A l’échelle nationale comme en Corse, les électeurs et les électrices ont tranché par leur vote massif : le Rassemblement national (RN) est battu. Ce résultat s’explique par un front républicain qui en Corse a associé la gauche, une partie de la droite, des nationalistes et mobilisé des acteurs syndicaux et associatifs. Seule la 2ème circonscription de Haute-Corse échappe à cette mobilisation contre l’extrême-droite et son projet d’exclusion. Le RN a su jouer de son influence pour faire gagner un candidat de droite qui est demeuré ambigu sur ce soutien.
Le Nouveau Front Populaire (NFP) en tête au niveau national suscite un immense espoir pour les forces progressistes. La séquence ouverte par la dissolution n’est cependant pas close. La réponse électorale écarte le péril imminent mais elle ne résout les défis économique, écologique, social et démocratique.
La fraternité ne se réduit pas à une déclaration de principe. Elle s’ancre dans des politiques nouvelles qui garantissent pour toutes et pour tous l’accès aux droits. Elle se fonde sur une société qui mette une juste part de la richesse créée au service de cette ambition, une société où les politiques publiques assurent davantage d’égalité, de justice et de solidarités, sans détruire les écosystèmes, une société qui tourne le dos radicalement au racisme, à l’antisémitisme, au sexisme, aux LGBTphobies et à toutes les discriminations.

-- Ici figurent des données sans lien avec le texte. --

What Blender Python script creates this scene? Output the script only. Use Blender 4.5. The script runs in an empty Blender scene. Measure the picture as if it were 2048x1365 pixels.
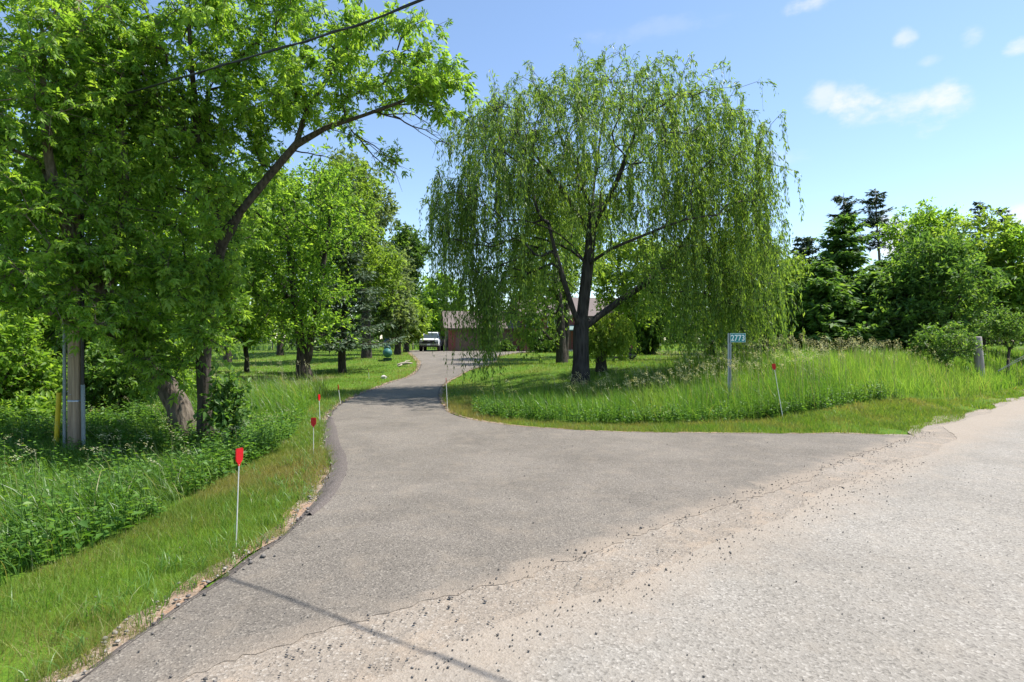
import bpy, bmesh, math, random
import numpy as np
from mathutils import Vector, Matrix
from mathutils.geometry import delaunay_2d_cdt

R = math.radians
rng = np.random.default_rng(11)
random.seed(5)
scene = bpy.context.scene
COL = scene.collection

# ------------------------------------------------------------------ camera
F, CX, CY, CAMZ = 1138.0, 1024.0, 682.5, 1.6
cam_d = bpy.data.cameras.new('camera')
cam_d.sensor_width = 36.0
cam_d.lens = 36.0 * F / 2048.0
cam_d.clip_start, cam_d.clip_end = 0.05, 3000.0
cam = bpy.data.objects.new('camera', cam_d)
COL.objects.link(cam)
cam.location = (0, 0, CAMZ)
cam.rotation_euler = (R(90), 0, 0)
scene.camera = cam

# ------------------------------------------------------------------ sky, sun, exposure
SUN_AZ, SUN_EL = 12.0, 62.0           # azimuth measured from +X towards +Y
world = bpy.data.worlds.new('World')
scene.world = world
world.use_nodes = True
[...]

Dans ce nouveau contexte, il nous faut faire entendre la situation particulière de la Corse.
La spéculation s’y ajoute à l’inflation et de plus en plus de Corses sont précipités dans la précarité voire la grande pauvreté. Plus de 20% de la population vit sous le seuil de pauvreté, le taux régional le plus élevé de France métropolitaine. Le développement exponentiel de résidences secondaires, la Corse ayant en ce domaine aussi le taux régional le plus élevé, et celui des meublés touristiques au détriment du logement social font obstacle au droit au logement. Concernant notre droit à la santé, la création d’un CHU qui permettrait la formation de médecins en Corse se fait encore attendre alors que nous sommes la seule région à ne pas en disposer. La dégradation de notre environnement se traduit par un air constamment pollué et dangereux pour notre santé. Ce sont aussi des sites naturels surexploités et dégradés, conséquences d’un sur-tourisme prédateur et d’une urbanisation frénétique sur le littoral comme désormais dans le piémont. De nouvelles régulations sociale, fiscale, environnementale doivent rompre avec ces évolutions néfastes pour la très grande majorité.
Le défi démocratique commande de sortir d’un demi-siècle de conflits et de malentendus entre la Corse et l’Etat. La singularité de notre communauté de destin au sein de la République n’est toujours pas protégée en droit malgré des attentes majoritairement exprimées lors d’élections et dans la société civile. L’extrême-droite a su profiter de cette situation alors que notre société confrontée aux conséquences d’une mondialisation ultralibérale n’a cessé de s’inquiéter de son devenir politique, social et culturel. Contre la communauté de destin, l’extrême-droite prône un droit du sang, une guerre de religion, une identité exclusive et agressive.
Les changements démographiques en cours ne suffisent pas à expliquer le score du RN aux dernières élections. Comme la LDH le constate dans son Manifeste pour une Corse de la fraternité publié en avril, « Nos solidarités sont confrontées à de mauvaises agitations qui fragilisent notre société. Le rejet de l’autre, la xénophobie sont mis en slogans à coups de tags sur les murs et de messages haineux sur les réseaux sociaux. Une nouvelle étape semble franchie avec des bombages antisémites, avec des rassemblements ciblant certains quartiers et terrorisant les personnes d’origine immigrée qui y vivent. »
Avec le dialogue engagé sur l’évolution institutionnelle de la Corse, une porte s’est entr’ouverte pour sortir des logiques d’affrontements et redonner sens à notre communauté de destin. La dissolution a eu pour conséquence de suspendre ce dialogue à l’Assemblée nationale. La LDH demande la relance immédiate de la commission chargée de ce dossier. Souhaitant poursuivre sa contribution à ce dialogue, elle renouvellera alors sa demande d’audition accordée avant la dissolution. Etant acté qu’elle sera auditionnée mi-septembre par la commission sénatoriale en charge de cette question essentielle pour l’avenir de notre société.
L’espoir qui s’est levé dimanche soir ne peut souffrir d’une attente voire d’atermoiements politiques. La LDH Corsica en appelle à des mesures d’urgence de justice sociale traçant le chemin d’un projet solidaire garant de l’effectivité des droits pour toutes et pour tous à l’échelle nationale étendues et adaptées à notre situation spécifique. Elle en appelle également à une réforme institutionnelle prenant en compte la singularité de notre communauté de destin.